Luiza Aquino Salles – piano
Nasceu em Brasília em uma família de músicos e iniciou sua formação musical com seu pai aos cinco anos de idade. No Brasil, Luiza estudou com Celina Szrvinsk, Elza Gushiken, Luiz Medalha e André Tribuzy. No ano de 2004 cursou Bacharelado em Piano nos EUA, na Hartford University, classe do pianista Luiz de Moura Castro, e concluiu em 2012 o Master Concert na classe de Christian Favre, e em 2014 Master en Accompagnement na classe de Marc Pantillon, ambos na Haute École de Musique de Lausanne, Suíça. Participou ainda de inúmeras master classes em festivais internacionais nos EUA, na Europa e no Brasil com músicos de renome como Paul Coker, Edith Fisher, Boris Berman, Carla Guidici, Vitaly Margullis, Niklas Sivelov, Muza Rubackyta e Miguel Rosselini. Exerce a sua profissão como solista, camerista e correpetidora e já se apresentou na França, Itália, Portugal, EUA e Suíça. 

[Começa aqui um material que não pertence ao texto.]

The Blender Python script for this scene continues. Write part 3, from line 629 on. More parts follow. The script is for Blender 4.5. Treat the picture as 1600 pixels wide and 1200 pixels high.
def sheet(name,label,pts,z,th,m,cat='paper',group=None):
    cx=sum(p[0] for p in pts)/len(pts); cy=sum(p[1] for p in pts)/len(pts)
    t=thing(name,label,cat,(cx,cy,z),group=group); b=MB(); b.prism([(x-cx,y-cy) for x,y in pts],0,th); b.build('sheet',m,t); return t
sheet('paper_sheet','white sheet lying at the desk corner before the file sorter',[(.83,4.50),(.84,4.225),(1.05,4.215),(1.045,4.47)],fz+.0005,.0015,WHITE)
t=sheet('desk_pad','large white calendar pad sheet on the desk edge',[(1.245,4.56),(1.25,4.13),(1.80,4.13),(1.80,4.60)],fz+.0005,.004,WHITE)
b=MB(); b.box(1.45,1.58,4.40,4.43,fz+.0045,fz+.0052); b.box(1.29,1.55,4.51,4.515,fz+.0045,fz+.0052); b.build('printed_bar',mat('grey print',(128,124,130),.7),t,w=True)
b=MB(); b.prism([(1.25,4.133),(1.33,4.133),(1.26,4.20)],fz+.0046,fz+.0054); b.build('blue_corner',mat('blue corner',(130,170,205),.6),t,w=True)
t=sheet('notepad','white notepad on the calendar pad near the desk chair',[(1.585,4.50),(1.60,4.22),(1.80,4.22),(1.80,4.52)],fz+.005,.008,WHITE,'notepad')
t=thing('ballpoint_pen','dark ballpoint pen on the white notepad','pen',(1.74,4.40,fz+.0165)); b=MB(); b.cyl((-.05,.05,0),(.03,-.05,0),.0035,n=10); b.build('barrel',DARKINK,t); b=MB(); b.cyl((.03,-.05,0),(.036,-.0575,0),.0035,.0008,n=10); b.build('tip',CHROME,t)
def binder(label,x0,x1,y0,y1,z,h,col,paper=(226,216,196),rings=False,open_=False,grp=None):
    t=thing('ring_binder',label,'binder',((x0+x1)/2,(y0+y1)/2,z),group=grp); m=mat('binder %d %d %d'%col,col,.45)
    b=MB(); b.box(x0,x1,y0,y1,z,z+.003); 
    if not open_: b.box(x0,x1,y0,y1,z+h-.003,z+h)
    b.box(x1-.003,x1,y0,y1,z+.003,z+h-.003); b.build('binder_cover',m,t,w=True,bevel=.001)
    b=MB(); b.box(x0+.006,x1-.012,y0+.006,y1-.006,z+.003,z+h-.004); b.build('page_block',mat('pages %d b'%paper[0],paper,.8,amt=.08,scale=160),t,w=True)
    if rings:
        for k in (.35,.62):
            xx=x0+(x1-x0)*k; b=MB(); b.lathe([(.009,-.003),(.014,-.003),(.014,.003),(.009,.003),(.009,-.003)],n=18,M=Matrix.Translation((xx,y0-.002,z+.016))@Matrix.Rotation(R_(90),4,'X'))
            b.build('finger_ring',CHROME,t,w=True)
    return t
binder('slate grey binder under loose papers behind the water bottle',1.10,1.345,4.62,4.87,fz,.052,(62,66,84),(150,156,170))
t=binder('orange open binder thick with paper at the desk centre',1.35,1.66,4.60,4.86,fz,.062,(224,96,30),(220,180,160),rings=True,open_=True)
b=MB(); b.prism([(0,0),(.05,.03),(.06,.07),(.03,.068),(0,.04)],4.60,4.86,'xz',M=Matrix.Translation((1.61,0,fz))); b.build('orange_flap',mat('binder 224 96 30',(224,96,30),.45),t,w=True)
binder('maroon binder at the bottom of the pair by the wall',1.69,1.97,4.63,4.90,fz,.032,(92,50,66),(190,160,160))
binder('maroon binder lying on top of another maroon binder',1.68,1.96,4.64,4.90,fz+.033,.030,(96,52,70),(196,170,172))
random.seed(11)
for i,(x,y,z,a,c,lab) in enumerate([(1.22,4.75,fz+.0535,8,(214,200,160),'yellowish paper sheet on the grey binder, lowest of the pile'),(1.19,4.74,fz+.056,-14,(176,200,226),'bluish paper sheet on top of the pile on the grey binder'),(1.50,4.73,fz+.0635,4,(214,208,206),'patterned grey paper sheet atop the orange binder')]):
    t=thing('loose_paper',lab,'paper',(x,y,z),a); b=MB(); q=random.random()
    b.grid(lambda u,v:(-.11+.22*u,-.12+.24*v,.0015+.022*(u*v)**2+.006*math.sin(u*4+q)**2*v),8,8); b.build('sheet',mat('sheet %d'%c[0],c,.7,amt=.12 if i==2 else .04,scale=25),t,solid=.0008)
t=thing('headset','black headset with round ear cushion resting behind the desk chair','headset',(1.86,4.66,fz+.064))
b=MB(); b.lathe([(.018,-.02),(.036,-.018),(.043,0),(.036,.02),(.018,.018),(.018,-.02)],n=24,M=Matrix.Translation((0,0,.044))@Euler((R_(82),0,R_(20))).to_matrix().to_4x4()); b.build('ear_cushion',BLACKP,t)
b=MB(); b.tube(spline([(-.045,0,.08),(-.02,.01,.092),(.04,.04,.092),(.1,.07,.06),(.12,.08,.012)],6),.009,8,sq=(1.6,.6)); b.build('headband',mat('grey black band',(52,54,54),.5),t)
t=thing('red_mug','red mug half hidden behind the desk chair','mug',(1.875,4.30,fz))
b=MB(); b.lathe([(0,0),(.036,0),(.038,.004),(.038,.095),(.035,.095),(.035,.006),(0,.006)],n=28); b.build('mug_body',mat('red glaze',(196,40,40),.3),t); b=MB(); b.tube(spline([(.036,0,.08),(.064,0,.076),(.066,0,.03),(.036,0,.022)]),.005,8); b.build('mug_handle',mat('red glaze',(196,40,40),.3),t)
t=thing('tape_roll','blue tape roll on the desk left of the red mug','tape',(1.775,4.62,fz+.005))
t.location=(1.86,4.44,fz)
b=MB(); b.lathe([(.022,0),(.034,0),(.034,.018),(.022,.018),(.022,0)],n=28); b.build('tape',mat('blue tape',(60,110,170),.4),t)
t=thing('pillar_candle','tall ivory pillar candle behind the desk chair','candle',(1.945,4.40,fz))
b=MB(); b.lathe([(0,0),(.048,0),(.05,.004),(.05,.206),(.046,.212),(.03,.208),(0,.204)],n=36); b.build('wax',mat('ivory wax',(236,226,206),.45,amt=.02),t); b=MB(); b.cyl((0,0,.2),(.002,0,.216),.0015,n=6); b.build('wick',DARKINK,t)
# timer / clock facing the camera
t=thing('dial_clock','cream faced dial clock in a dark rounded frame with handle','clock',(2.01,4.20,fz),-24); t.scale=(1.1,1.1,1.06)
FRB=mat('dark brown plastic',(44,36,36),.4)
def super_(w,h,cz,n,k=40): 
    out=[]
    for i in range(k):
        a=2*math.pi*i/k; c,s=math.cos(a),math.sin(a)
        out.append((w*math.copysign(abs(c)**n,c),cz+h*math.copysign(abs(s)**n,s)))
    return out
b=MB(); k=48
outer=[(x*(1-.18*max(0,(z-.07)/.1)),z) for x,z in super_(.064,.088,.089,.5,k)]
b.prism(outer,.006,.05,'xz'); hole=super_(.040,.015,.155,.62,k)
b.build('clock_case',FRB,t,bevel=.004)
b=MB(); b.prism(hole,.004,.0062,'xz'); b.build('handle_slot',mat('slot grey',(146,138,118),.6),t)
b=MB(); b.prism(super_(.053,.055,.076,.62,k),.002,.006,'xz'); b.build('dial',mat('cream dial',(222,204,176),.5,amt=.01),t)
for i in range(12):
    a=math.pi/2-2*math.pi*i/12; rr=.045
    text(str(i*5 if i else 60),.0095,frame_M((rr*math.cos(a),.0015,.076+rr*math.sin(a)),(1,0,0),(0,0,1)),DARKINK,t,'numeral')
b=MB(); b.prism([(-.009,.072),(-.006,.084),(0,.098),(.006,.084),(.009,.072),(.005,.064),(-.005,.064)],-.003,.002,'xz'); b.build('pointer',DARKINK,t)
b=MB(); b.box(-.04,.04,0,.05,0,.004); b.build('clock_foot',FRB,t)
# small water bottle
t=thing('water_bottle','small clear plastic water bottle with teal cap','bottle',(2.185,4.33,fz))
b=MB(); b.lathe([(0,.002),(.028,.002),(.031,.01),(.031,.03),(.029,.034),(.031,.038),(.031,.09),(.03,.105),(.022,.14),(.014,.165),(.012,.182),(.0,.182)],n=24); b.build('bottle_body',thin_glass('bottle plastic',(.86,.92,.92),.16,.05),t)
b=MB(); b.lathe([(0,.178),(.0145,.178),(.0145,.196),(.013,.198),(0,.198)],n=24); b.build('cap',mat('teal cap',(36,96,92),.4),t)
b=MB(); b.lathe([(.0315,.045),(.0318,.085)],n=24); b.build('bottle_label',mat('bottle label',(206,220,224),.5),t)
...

No Brasil, se apresentou na Sala Cecília Meireles (RJ), no Teatro Nacional Cláudio Santoro (Brasília-DF), Teatro Municipal de Niterói, Teatro Municipal de São João del Rei na programação do Inverno Cultural, no Museu Tribunal da Justiça de SP, entre outros. Está prestes a entrar em mais uma turnê com a flautista Letícia Maia em seu Duo da Juá de flauta e piano no mês de agosto. Apaixonada pelo ensino da piano, durante sua estadia na Suíça integrou como professora de piano o corpo docente das seguintes escolas:  International School of Lausanne, École Bilingue de la Suisse Romande e Brillantmont International School. Como camerista, foi pianista acompanhadora oficial do Concours des Solistes (Cantão de Vaud), École de Musique de l’Harmonie d’Oron em concursos, exames e recitais. Em paralelo à sua carreira como pianista, também trabalhou como organista e diretora musical de diversas igrejas tanto na Suíça como nos EUA entre os anos de 2004 e 2017. Hoje Luiza é professora da Emesp, em São Paulo, e participa ativamente de diversos projetos pelo Brasil.